I've said it before, I'll say it again. I'm so thankful to have had the chance to parent Archer. It has been such a radically different experience in so many ways, some of which are healing in that I know at least some of my struggles parenting the first two through infancy were more to do with circumstance than personal shortcomings.
Archer is almost 15 months. Now that we've passed through the magical 12-month "finish line" of what I find to be the most difficult period, time feels like it's flying by. He finally decided he would like to start walking at 14 months and hasn't looked back. He conquered the stairs awhile back and I'm pretty comfortable letting him have some freedom to explore the house.
He is both impossible and effortless to entertain. He is perfectly happy to merrily follow me around, undoing whatever task it is I'm attempting to accomplish. He loves to "help" but mostly creates three times the mess I am able to tidy up in the same amount of time. His attention span is virtually non-existent, so trying to get him to play with something and stay out of my hair is completely futile. In a lot of ways I don't really know what to do with him. We started the library storytime which he loved, and I loved, and I'm attempting to leave him for periods of time in the gym daycare.
Funny story about that gym daycare. I had a gym membership to Fancy Gym when Brighton was...oh, right about 15 months. I looooooooved everything about Fancy Gym except for one small detail. They had a policy that if they couldn't soothe your screaming beast within 10 minutes they would call you to collect said beast. I don't think I finished a single workout ever. I just quit the gym, fearing I'd never have any time to myself again. Fast forward four years and somehow I think it'll be different. The first day went ok but it's been downhill since then. I have much more staying power now and I know that this is a particularly difficult age for separation, so we will persevere. Homeboy LOVES his mama.
He loves nothing in the world as much as he loves being outside. He stands at the door begging to go out. At this point he has almost no words yet so his method of indicating desire tends to be pointing and grunting/shrieking/yelling. He needs nothing to entertain himself outside, just dirt, rocks, sticks and endless space to roam. I love that about it and yet, selfishly, I find it frankly sort of mind-numbing to follow him around making sure he doesn't find piles of dog poop we've missed in our clean up.
He's a very adventurous eater for now, although this is not my first rodeo and I fully expect by age two he will be down to three or four foods he will accept. He requests, nay DEMANDS, he try everything I might be eating in front of him. The latest favorite is hummus, which he both eats and spreads liberally over his body like some sort of skin care regimen. Who doesn't love a baby that smells like garlic?
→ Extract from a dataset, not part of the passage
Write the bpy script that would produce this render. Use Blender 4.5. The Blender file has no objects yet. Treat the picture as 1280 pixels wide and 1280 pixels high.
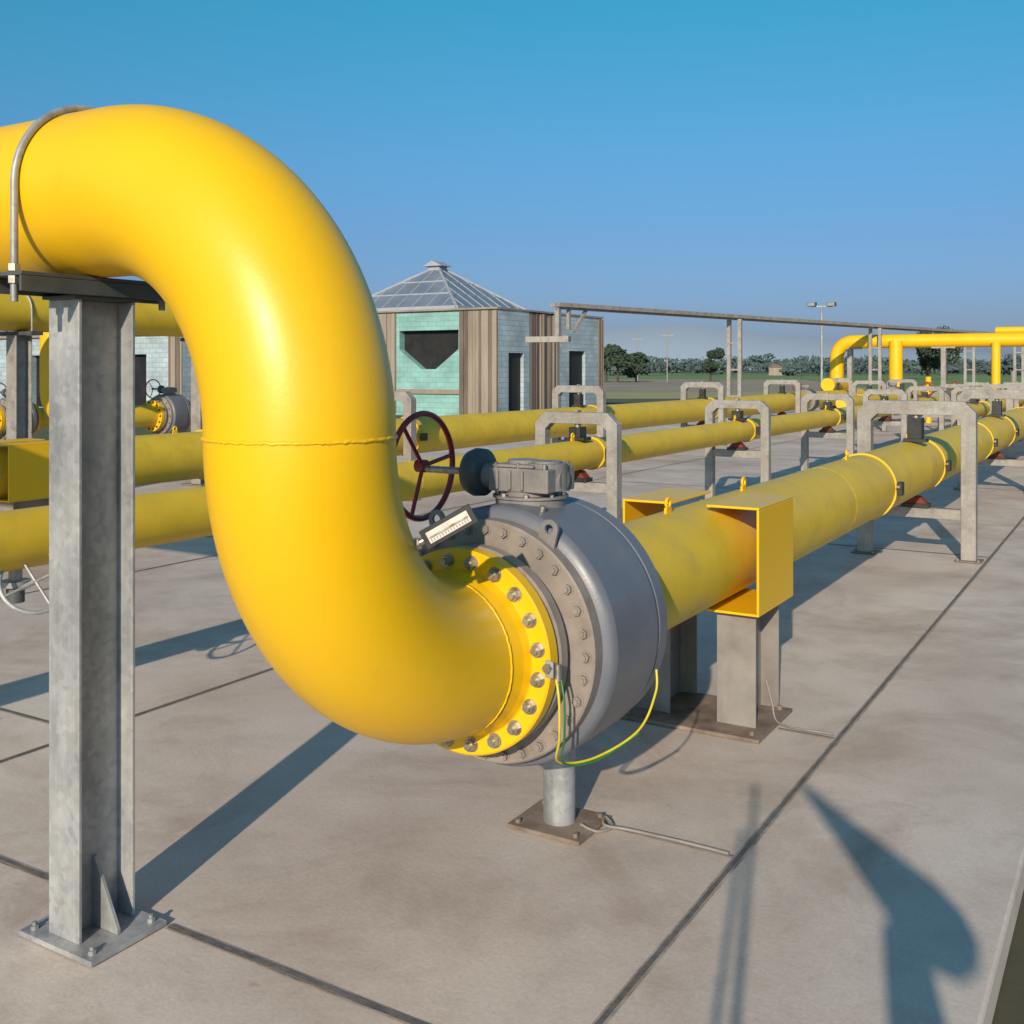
import bpy, math, random
from mathutils import Vector, Matrix
random.seed(7)
rad = math.radians
scene = bpy.context.scene

# ------------------------------------------------------------------ materials
def mat_new(name):
    m = bpy.data.materials.new(name); m.use_nodes = True
    nt = m.node_tree
    return m, nt, nt.nodes['Principled BSDF']

def noise_mat(name, stops, scale=3.0, rough=0.6, metal=0.0, detail=8, bump=0.0, bscale=60, coat=0.0,
              dirt=None, dscale=1.2, dlo=0.5, dhi=0.75, rvar=0.1, stretch=(1,1,1), dmax=0.7, spangle=0.0, streak=None):
    m, nt, b = mat_new(name)
    N, L = nt.nodes, nt.links
    tc = N.new('ShaderNodeTexCoord')
    mp = N.new('ShaderNodeMapping'); mp.inputs['Scale'].default_value = stretch
    L.new(tc.outputs['Object'], mp.inputs[0])
    n = N.new('ShaderNodeTexNoise'); n.inputs['Scale'].default_value = scale; n.inputs['Detail'].default_value = detail
    n.inputs['Roughness'].default_value = 0.62
    L.new(mp.outputs[0], n.inputs['Vector'])
    r = N.new('ShaderNodeValToRGB')
    els = r.color_ramp.elements
    while len(els) < len(stops): els.new(0.5)
    for e, (p, c) in zip(els, stops):
        e.position = p; e.color = (*c, 1)
    L.new(n.outputs[0], r.inputs[0])
    col = r.outputs[0]
    if spangle:
        vo = N.new('ShaderNodeTexVoronoi'); vo.inputs['Scale'].default_value = 45
        L.new(tc.outputs['Object'], vo.inputs['Vector'])
        bw = N.new('ShaderNodeSeparateColor'); L.new(vo.outputs['Color'], bw.inputs[0])
        mrs = N.new('ShaderNodeMapRange'); mrs.inputs[3].default_value = 1-spangle; mrs.inputs[4].default_value = 1+spangle
        L.new(bw.outputs[0], mrs.inputs[0])
        mx = N.new('ShaderNodeMix'); mx.data_type='RGBA'; mx.blend_type='MULTIPLY'; mx.inputs[0].default_value=1
        L.new(col, mx.inputs[6]); L.new(mrs.outputs[0], mx.inputs[7]); col = mx.outputs[2]
    def overlay(col, c, sc, lo, hi, mxv, strch, dist=0.0):
        mpp = N.new('ShaderNodeMapping'); mpp.inputs['Scale'].default_value = strch; L.new(tc.outputs['Object'], mpp.inputs[0])
        n2 = N.new('ShaderNodeTexNoise'); n2.inputs['Scale'].default_value = sc; n2.inputs['Detail'].default_value = 10
        n2.inputs['Roughness'].default_value = 0.7; n2.inputs['Distortion'].default_value = dist
        L.new(mpp.outputs[0], n2.inputs['Vector'])
        mr = N.new('ShaderNodeMapRange'); mr.inputs[1].default_value = lo; mr.inputs[2].default_value = hi
        mr.inputs[3].default_value = 0; mr.inputs[4].default_value = mxv
        L.new(n2.outputs[0], mr.inputs[0])
        mx = N.new('ShaderNodeMix'); mx.data_type = 'RGBA'
        L.new(mr.outputs[0], mx.inputs[0]); L.new(col, mx.inputs[6]); mx.inputs[7].default_value = (*c, 1)
        return mx.outputs[2]
    if dirt: col = overlay(col, dirt, dscale, dlo, dhi, dmax, stretch)
    if streak: col = overlay(col, streak, 7, .52, .78, .55, (1,1,.12), .4)
    L.new(col, b.inputs['Base Color'])
    b.inputs['Metallic'].default_value = metal
    mr2 = N.new('ShaderNodeMapRange'); mr2.inputs[1].default_value = 0.3; mr2.inputs[2].default_value = 0.7
    mr2.inputs[3].default_value = max(0.02, rough-rvar); mr2.inputs[4].default_value = min(1, rough+rvar)
    L.new(n.outputs[0], mr2.inputs[0]); L.new(mr2.outputs[0], b.inputs['Roughness'])
    if coat:
        b.inputs['Coat Weight'].default_value = coat; b.inputs['Coat Roughness'].default_value = 0.3
    if bump:
        n3 = N.new('ShaderNodeTexNoise'); n3.inputs['Scale'].default_value = bscale; n3.inputs['Detail'].default_value = 5
        L.new(tc.outputs['Object'], n3.inputs['Vector'])
        bp = N.new('ShaderNodeBump'); bp.inputs['Strength'].default_value = bump; bp.inputs['Distance'].default_value = 0.01
        L.new(n3.outputs[0], bp.inputs['Height']); L.new(bp.outputs[0], b.inputs['Normal'])
    return m

M = {}
M['yellow'] = noise_mat('yellow_paint', [(0.3,(0.84,0.475,0.003)),(0.6,(0.87,0.505,0.003)),(0.8,(0.86,0.49,0.003))], 1.6, 0.40, coat=0.12,
                        bump=0.045, bscale=90, dirt=(0.50,0.25,0.015), dscale=3.0, dlo=0.60, dhi=0.9, dmax=0.35, rvar=.06)
M['yellow_old'] = noise_mat('weathered_yellow_paint', [(0.3,(0.64,0.425,0.02)),(0.7,(0.76,0.52,0.035))], 2.6, 0.52, bump=0.08, bscale=90,
                        dirt=(0.36,0.25,0.08), dscale=5.0, dlo=0.5, dhi=0.82, dmax=0.5)
M['galv'] = noise_mat('galvanised_steel', [(0.25,(0.20,0.21,0.23)),(0.5,(0.36,0.37,0.39)),(0.75,(0.50,0.50,0.50))], 7, 0.5, metal=0.3,
                      dirt=(0.26,0.21,0.17), dscale=2.5, dlo=0.5, dhi=0.8, dmax=0.5, bump=0.05, bscale=70, stretch=(1,1,0.35), spangle=.12, streak=(.5,.5,.5))
M['galv_far'] = noise_mat('weathered_galvanised_steel', [(0.25,(0.19,0.175,0.17)),(0.5,(0.33,0.31,0.295)),(0.75,(0.46,0.435,0.41))], 7, 0.6, metal=0.15,
                      dirt=(0.20,0.14,0.10), dscale=3.5, dlo=0.45, dhi=0.75, dmax=0.6, bump=0.05, bscale=50, spangle=.1, streak=(.2,.14,.1))
M['galv_rust'] = noise_mat('stained_base_plate', [(0.3,(0.14,0.09,0.065)),(0.7,(0.30,0.24,0.20))], 8, 0.75, bump=0.15, bscale=60)
M['greybrown'] = noise_mat('grey_primer_paint', [(0.3,(0.21,0.195,0.19)),(0.7,(0.30,0.275,0.26))], 5, 0.5, bump=0.08, dirt=(.14,.1,.08), dscale=3, dlo=.5, dhi=.8, streak=(.14,.10,.08))
M['valve'] = noise_mat('valve_grey_paint', [(0.3,(0.125,0.135,0.17)),(0.7,(0.17,0.175,0.21))], 4, 0.42, coat=0.08, bump=0.06, bscale=90,
                       dirt=(0.22,0.19,0.17), dscale=3, dlo=0.52, dhi=0.8, dmax=0.5)
M['valve_ring'] = noise_mat('valve_flange_paint', [(0.3,(0.215,0.185,0.17)),(0.7,(0.33,0.28,0.25))], 6, 0.5, bump=0.10, dirt=(.14,.105,.085), dscale=5, dlo=.5, dhi=.78)
M['gearbox'] = noise_mat('gearbox_paint', [(0.3,(0.17,0.16,0.165)),(0.7,(0.27,0.25,0.25))], 12, 0.45, bump=0.15, bscale=60)
M['darkgrey'] = noise_mat('dark_grey_paint', [(0.3,(0.05,0.06,0.065)),(0.7,(0.09,0.10,0.105))], 8, 0.5, bump=0.05)
M['bolt'] = noise_mat('zinc_bolt', [(0.3,(0.30,0.27,0.22)),(0.7,(0.55,0.52,0.46))], 30, 0.4, metal=0.8)
M['red'] = noise_mat('dark_red_paint', [(0.3,(0.25,0.012,0.018)),(0.7,(0.36,0.02,0.028))], 12, 0.4, coat=0.2)
M['redsaddle'] = noise_mat('red_rubber', [(0.3,(0.13,0.02,0.012)),(0.7,(0.22,0.035,0.02))], 12, 0.7)
M['black'] = noise_mat('black_steel', [(0.3,(0.015,0.015,0.017)),(0.7,(0.04,0.04,0.04))], 12, 0.5)
M['white'] = noise_mat('scale_plate', [(0.3,(0.6,0.54,0.5)),(0.7,(0.78,0.7,0.66))], 40, 0.4)
M['joint'] = noise_mat('joint_sealant', [(0.3,(0.10,0.092,0.088)),(0.7,(0.19,0.175,0.165))], 20, 0.8, bump=0.2, bscale=80)
M['jointedge'] = noise_mat('joint_lip', [(0.35,(0.20,0.18,0.165)),(0.65,(0.44,0.40,0.37))], 9, 0.8, bump=0.2, bscale=80)
M['wire_y'] = noise_mat('earth_wire_yellow', [(0.3,(0.6,0.48,0.02)),(0.7,(0.7,0.56,0.03))], 20, 0.4)
M['wire_g'] = noise_mat('earth_wire_green', [(0.3,(0.02,0.14,0.03)),(0.7,(0.04,0.2,0.05))], 20, 0.4)
M['dark'] = noise_mat('dark_interior', [(0.3,(0.006,0.006,0.008)),(0.7,(0.02,0.018,0.017))], 2, 0.6)  # near-black panels, painted to stand in for the shade inside openings
M['caster_skin'] = noise_mat('shadow_caster_surface', [(0.3,(0.5,0.12,0.04)),(0.7,(0.6,0.16,0.05))], 20, 0.9)  # surface of the added shadow caster, never in view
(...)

He firmly believes he is entitled to participate in any and all activities the big kids are engaged in and LOUDLY expresses his displeasure if he is disinvited. Trying to do homework with Pacey and Brighton while he is around is an exercise in patience to say the least. He is energetic, adventurous and generally, incredibly cheerful and good-natured.
I love him. I adore him. I kiss him one million times a day and then I throw him in bed at 6:30 pm because he has worn me out. He is the absolute perfect finish to our family.
1 comment:
See, you are a better person then I am. I LOVE the newborn stage all the way through the toddler stage! But 12 months - 2.5? Nope. I'd give them to someone else to raise if I could during that time.
Good luck and enjoy every minute- we both know how fast it goes by!